What the task requires - Give the number of lines in the listing that hold the word "script". Write nothing but that number.

— Begin Material provided —

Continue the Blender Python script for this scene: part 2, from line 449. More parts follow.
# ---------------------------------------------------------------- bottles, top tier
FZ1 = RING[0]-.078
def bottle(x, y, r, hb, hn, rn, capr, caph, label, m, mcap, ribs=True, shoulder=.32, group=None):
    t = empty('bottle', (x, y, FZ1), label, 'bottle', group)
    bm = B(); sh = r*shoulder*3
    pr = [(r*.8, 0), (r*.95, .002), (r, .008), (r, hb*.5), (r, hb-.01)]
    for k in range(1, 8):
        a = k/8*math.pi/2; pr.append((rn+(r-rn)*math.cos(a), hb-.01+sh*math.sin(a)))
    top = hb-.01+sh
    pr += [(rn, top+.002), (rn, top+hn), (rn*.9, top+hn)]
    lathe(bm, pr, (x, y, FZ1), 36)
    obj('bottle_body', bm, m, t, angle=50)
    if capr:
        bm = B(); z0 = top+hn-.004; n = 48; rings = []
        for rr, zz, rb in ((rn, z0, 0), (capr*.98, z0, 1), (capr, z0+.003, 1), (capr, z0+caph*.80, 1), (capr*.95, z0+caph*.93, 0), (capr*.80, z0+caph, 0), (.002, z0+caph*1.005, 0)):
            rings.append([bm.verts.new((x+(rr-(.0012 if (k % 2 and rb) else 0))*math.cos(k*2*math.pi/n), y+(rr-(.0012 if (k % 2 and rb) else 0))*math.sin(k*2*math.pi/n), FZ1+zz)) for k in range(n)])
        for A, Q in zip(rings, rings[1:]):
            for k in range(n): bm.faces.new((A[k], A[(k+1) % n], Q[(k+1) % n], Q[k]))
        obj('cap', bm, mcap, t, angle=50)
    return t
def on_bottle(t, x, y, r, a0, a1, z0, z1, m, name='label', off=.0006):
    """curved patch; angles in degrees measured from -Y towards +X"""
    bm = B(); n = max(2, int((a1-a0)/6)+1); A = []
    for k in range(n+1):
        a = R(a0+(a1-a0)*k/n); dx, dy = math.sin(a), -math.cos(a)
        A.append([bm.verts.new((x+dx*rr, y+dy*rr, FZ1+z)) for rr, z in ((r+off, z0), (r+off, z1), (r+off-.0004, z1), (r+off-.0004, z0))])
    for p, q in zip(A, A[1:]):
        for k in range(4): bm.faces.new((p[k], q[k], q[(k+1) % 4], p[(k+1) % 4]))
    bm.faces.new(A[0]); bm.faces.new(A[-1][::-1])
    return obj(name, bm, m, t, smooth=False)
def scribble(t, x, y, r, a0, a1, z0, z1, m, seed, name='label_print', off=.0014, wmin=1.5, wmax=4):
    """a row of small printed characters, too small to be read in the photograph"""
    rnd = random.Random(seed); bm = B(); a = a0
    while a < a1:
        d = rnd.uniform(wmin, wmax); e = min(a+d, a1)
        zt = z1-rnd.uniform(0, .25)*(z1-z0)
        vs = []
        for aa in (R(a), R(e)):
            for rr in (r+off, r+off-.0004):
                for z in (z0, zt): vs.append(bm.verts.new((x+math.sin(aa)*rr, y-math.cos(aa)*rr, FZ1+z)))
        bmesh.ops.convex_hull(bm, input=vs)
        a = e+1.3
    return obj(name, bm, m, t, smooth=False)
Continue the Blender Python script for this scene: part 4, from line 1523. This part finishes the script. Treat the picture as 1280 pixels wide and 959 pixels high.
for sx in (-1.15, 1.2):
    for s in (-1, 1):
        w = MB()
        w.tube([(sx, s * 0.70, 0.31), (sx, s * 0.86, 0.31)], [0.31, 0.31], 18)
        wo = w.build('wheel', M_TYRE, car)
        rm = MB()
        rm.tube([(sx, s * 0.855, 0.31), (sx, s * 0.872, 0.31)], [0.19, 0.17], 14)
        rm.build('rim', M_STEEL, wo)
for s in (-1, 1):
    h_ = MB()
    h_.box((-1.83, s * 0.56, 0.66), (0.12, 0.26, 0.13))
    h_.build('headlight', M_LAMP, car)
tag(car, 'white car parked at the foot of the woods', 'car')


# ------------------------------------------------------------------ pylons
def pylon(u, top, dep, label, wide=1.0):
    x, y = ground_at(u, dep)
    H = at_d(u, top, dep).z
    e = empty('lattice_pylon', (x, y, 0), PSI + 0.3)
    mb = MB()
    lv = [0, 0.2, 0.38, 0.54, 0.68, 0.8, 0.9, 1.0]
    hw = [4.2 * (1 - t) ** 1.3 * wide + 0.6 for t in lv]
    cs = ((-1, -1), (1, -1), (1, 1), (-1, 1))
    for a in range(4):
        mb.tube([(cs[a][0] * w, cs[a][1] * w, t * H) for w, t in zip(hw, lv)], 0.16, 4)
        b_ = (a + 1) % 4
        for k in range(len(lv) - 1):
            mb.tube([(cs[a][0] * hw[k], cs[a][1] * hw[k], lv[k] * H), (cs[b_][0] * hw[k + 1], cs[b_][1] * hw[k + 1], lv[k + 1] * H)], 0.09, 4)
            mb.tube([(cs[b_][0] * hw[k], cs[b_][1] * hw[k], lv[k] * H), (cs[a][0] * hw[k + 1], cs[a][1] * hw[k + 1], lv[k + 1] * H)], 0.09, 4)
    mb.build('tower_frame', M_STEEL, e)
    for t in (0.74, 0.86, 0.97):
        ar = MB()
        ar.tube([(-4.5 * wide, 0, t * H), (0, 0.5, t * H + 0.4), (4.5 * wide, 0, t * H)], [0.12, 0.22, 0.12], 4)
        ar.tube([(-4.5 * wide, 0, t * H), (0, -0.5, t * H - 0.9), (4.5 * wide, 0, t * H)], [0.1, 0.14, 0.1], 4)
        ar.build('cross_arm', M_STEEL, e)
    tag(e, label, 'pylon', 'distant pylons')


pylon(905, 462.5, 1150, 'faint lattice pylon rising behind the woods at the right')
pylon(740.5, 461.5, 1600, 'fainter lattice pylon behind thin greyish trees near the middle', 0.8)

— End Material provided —

Answer to this task - 2